In deciding whether a transaction amounts to an accord and satisfaction, the court focuses on the parties’ intent.

Article 3 of the Uniform Commercial Code (which applies to negotiable instruments) a debtor who relies on the accord and satisfaction defense must prove (1) he/she tendered payment in good faith as full satisfaction of a claim, (2) the amount of the claim was unliquidated or subject to a bona fide dispute; and (3) the claimant obtained payment from the debtor. 810 ILCS 5/3-311(a).

Good faith means honesty in fact and observing “reasonable commercial standards of fair dealing.” The debtor must also provide the creditor with a conspicuous statement that the debtor’s payment is tendered in full satisfaction of a claim. (⁋12)(810 ILCS 5/3-311(a), (b)). Without an honest dispute, there is no accord and satisfaction. (⁋ 14)

A debtor who fails to act in good faith cannot bind a creditor to an accord and satisfaction. Case examples of a court refusing to find an accord and satisfaction include defendants who, despite clearly marking their payment as “in full”, paid less than 10% of a workers’ compensation lien in one case, and in another, paid less than half the plaintiff’s total invoice amount and lied to the plaintiff’s agent about past payments. (⁋⁋ 13, 14)(citing to Fremarek v. John Hancock Mutual Life Ins. Co., 272 Ill.App.3d 1067 (1995); and McMahon Food Corp. v. Burger Dairy Co., 103 F.3d 1307 (7th Cir. 1996).
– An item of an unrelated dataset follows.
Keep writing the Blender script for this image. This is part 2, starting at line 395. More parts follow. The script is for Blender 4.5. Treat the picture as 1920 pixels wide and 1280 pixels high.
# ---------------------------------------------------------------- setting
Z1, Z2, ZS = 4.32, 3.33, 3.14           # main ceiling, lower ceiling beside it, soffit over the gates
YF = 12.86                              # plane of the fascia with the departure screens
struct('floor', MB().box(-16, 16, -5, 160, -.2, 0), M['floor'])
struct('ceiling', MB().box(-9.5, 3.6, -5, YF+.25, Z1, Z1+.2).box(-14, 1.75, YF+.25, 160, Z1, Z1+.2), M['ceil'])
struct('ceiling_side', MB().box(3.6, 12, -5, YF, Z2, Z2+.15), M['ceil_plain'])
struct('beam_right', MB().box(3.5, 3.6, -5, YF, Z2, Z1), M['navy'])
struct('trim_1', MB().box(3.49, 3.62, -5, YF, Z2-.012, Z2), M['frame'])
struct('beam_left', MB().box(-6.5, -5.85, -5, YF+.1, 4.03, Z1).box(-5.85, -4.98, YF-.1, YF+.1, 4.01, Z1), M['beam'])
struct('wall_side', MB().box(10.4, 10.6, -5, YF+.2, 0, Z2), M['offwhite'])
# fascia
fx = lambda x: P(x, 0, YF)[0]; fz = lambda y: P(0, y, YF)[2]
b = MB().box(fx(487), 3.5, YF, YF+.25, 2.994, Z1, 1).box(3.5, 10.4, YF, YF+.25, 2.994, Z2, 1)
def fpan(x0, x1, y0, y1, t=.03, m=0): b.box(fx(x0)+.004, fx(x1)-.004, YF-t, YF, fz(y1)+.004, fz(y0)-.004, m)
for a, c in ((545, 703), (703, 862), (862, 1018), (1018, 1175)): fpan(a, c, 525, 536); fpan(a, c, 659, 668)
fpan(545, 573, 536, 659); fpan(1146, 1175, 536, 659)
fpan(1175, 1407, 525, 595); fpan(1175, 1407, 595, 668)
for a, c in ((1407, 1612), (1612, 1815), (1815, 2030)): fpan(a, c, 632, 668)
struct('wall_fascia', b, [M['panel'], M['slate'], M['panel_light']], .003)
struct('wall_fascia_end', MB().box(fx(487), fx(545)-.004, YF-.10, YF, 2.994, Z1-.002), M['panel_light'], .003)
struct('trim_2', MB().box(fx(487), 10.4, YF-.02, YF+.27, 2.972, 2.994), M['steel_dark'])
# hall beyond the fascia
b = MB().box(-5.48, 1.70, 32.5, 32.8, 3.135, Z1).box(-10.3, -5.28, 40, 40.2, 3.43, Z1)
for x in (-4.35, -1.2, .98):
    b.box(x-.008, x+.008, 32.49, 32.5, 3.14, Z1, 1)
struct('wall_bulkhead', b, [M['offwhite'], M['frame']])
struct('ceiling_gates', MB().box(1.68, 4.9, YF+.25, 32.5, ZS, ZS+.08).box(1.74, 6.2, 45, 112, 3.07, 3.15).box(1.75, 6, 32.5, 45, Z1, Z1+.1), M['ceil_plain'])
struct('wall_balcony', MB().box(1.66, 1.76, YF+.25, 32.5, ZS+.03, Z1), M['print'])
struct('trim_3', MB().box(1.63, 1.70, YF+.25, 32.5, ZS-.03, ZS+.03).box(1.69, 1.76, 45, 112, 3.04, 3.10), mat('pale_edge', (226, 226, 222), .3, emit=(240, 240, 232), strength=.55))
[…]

Applying this good faith requirement, the Court noted that the defendant paid $354 to the plaintiff at the time the defendant admittedly owed over $10,000 (defendant sent a pre-suit letter to the prior noteholder conceding he owed $10,000 on the note). The Court held that this approximately $7,600 shortfall clearly did not meet accord and satisfaction’s good faith component.

Bullet-points:

  • Accord and satisfaction requires good faith on the payor’s part and a court won’t validate debtor subterfuge.
  • Where the amount paid “in full” is dwarfed by the uncontested claim amount, the Court won’t find an accord and satisfaction.
  • Where there is no legitimate dispute concerning a debt’s existence and amount, there can be no accord and satisfaction.